→ WHAT NEEDS TO BE DONE
Report how many lines hold the word "scene"; answer with the number alone.

→ PROVIDED MATERIAL
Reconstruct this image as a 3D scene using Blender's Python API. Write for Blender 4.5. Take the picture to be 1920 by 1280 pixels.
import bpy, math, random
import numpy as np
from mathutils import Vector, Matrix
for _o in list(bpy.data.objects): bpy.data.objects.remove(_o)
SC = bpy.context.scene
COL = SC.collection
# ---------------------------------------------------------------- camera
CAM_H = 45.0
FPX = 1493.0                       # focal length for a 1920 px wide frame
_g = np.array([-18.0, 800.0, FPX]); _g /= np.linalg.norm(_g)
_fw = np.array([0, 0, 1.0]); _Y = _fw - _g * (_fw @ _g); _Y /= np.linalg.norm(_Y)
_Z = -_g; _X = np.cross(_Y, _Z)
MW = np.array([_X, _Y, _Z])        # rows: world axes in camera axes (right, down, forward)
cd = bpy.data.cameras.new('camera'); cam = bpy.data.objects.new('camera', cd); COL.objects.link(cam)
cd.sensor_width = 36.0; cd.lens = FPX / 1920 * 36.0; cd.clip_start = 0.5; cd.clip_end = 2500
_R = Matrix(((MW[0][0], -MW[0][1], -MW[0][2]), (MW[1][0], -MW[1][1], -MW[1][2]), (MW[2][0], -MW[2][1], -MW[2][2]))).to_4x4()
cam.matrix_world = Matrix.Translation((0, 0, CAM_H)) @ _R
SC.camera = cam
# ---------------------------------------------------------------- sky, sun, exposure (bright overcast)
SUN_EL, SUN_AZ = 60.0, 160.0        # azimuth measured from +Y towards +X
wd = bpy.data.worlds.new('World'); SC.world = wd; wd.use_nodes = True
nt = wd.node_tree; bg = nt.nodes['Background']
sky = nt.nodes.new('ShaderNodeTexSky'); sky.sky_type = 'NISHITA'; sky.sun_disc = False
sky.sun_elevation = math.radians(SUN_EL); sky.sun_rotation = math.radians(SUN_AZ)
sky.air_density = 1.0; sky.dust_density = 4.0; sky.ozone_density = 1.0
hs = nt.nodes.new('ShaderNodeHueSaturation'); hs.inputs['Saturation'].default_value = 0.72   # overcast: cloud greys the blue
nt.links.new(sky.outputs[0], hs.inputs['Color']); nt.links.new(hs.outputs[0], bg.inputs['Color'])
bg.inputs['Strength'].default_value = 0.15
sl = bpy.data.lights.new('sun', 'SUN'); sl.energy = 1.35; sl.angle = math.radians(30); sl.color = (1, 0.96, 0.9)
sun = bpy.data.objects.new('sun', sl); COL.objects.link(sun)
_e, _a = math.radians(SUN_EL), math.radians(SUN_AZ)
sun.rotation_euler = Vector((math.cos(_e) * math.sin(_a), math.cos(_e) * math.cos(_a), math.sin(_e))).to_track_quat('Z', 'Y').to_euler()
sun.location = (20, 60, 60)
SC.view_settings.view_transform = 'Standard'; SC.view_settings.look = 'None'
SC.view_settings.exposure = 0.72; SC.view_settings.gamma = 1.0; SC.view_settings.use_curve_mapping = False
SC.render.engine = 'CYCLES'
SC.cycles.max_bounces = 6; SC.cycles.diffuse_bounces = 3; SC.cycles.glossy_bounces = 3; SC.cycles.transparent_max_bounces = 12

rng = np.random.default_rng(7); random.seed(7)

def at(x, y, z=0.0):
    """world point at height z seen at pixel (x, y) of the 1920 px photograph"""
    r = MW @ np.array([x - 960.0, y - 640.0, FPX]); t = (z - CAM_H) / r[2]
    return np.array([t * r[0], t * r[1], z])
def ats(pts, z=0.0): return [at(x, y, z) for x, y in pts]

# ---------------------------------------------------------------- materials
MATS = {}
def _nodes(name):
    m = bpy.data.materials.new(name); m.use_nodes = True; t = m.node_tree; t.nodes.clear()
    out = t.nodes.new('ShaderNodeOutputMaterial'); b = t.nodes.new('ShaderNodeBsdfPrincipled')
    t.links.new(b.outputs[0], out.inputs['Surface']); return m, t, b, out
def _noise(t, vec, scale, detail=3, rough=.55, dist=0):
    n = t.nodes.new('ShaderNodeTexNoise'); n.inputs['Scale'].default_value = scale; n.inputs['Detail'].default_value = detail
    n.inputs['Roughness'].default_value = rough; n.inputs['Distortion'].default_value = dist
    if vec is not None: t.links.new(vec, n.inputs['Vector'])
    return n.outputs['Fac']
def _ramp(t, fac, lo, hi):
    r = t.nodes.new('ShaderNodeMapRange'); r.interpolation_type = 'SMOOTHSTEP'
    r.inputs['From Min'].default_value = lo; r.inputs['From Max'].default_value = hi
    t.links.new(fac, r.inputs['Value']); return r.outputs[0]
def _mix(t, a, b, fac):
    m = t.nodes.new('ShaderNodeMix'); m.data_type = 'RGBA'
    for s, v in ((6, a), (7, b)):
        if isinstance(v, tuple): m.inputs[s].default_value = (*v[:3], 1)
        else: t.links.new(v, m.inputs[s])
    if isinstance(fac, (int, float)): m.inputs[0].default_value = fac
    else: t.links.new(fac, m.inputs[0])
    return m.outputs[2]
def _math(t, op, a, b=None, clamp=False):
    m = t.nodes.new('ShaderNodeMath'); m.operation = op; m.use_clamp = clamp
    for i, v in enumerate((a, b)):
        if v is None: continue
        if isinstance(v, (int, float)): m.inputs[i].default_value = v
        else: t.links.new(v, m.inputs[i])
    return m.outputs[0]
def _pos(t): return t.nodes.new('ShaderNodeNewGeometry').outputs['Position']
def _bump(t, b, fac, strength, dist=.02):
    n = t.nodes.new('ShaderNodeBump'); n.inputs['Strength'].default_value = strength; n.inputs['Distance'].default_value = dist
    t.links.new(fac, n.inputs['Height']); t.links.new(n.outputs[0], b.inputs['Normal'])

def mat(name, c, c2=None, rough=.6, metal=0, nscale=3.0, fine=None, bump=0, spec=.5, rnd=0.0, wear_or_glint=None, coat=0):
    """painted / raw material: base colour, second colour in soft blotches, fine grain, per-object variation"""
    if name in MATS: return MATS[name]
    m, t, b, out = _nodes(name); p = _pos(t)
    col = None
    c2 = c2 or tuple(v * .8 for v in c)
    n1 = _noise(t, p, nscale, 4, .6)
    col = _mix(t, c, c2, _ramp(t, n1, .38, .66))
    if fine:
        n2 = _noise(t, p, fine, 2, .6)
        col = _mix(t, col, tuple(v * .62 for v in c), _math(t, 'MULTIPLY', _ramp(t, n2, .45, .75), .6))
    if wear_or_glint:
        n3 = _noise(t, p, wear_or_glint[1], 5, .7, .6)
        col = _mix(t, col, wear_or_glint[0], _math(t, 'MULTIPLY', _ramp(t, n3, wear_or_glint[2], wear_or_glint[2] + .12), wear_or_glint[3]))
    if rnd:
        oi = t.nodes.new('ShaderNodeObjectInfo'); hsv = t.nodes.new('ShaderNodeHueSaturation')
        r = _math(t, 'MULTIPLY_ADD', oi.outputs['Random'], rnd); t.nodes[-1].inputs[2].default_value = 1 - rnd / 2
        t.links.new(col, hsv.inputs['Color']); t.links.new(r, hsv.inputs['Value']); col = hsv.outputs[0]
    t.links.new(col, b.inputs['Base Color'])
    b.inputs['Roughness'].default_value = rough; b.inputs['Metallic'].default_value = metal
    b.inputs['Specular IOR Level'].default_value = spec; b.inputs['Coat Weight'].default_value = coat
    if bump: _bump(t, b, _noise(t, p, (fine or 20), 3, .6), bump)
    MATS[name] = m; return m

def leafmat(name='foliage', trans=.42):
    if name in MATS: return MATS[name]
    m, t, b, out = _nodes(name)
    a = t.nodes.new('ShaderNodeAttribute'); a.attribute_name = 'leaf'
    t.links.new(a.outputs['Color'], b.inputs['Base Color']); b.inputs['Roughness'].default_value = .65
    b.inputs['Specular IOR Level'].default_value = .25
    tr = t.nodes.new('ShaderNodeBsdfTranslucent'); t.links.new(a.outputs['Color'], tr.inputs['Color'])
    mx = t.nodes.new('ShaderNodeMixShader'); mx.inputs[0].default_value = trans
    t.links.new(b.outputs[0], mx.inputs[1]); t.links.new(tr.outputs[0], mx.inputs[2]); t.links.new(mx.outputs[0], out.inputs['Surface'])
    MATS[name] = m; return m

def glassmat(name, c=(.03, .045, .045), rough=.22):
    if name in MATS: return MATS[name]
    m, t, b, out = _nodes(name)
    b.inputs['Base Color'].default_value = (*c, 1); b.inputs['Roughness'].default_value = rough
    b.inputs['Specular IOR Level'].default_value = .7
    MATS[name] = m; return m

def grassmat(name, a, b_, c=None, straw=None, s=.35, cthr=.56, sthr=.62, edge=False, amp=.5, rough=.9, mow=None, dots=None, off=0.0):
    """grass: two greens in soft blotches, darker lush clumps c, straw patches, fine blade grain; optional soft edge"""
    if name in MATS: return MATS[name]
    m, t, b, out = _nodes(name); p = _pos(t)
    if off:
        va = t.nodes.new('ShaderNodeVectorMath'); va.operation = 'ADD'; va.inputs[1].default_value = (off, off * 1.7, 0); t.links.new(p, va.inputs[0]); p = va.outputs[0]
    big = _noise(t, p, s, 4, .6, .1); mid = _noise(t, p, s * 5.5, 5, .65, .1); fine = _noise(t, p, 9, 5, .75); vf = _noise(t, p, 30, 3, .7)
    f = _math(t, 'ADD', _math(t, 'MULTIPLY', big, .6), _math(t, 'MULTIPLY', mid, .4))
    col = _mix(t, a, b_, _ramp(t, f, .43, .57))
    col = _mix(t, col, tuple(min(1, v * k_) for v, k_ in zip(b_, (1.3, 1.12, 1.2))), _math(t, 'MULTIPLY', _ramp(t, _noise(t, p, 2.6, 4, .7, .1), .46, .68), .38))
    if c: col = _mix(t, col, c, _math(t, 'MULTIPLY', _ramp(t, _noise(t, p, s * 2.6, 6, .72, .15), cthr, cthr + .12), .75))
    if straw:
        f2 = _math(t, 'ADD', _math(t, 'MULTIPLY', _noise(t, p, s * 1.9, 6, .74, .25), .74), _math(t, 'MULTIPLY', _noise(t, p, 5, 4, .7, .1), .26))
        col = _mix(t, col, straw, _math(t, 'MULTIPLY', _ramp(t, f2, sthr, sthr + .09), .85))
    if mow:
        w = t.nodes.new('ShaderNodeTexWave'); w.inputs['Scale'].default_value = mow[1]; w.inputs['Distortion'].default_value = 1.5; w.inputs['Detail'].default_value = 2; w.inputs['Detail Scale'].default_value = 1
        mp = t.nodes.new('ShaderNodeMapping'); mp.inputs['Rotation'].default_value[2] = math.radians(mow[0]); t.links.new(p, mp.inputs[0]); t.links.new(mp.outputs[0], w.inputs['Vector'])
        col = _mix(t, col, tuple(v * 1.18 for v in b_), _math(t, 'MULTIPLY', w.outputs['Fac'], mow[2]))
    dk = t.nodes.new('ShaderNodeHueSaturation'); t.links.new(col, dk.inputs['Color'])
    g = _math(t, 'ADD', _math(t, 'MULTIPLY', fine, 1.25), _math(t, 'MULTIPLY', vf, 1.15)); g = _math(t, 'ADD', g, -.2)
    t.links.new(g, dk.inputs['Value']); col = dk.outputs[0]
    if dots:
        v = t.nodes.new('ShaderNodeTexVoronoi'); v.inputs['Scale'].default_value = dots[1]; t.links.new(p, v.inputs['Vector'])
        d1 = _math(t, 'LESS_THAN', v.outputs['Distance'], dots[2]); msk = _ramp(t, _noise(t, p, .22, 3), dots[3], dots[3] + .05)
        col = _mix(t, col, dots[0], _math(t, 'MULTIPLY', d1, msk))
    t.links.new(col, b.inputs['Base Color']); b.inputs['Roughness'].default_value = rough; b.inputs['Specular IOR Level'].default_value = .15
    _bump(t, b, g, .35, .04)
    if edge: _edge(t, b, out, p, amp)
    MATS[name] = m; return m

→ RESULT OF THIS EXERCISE
2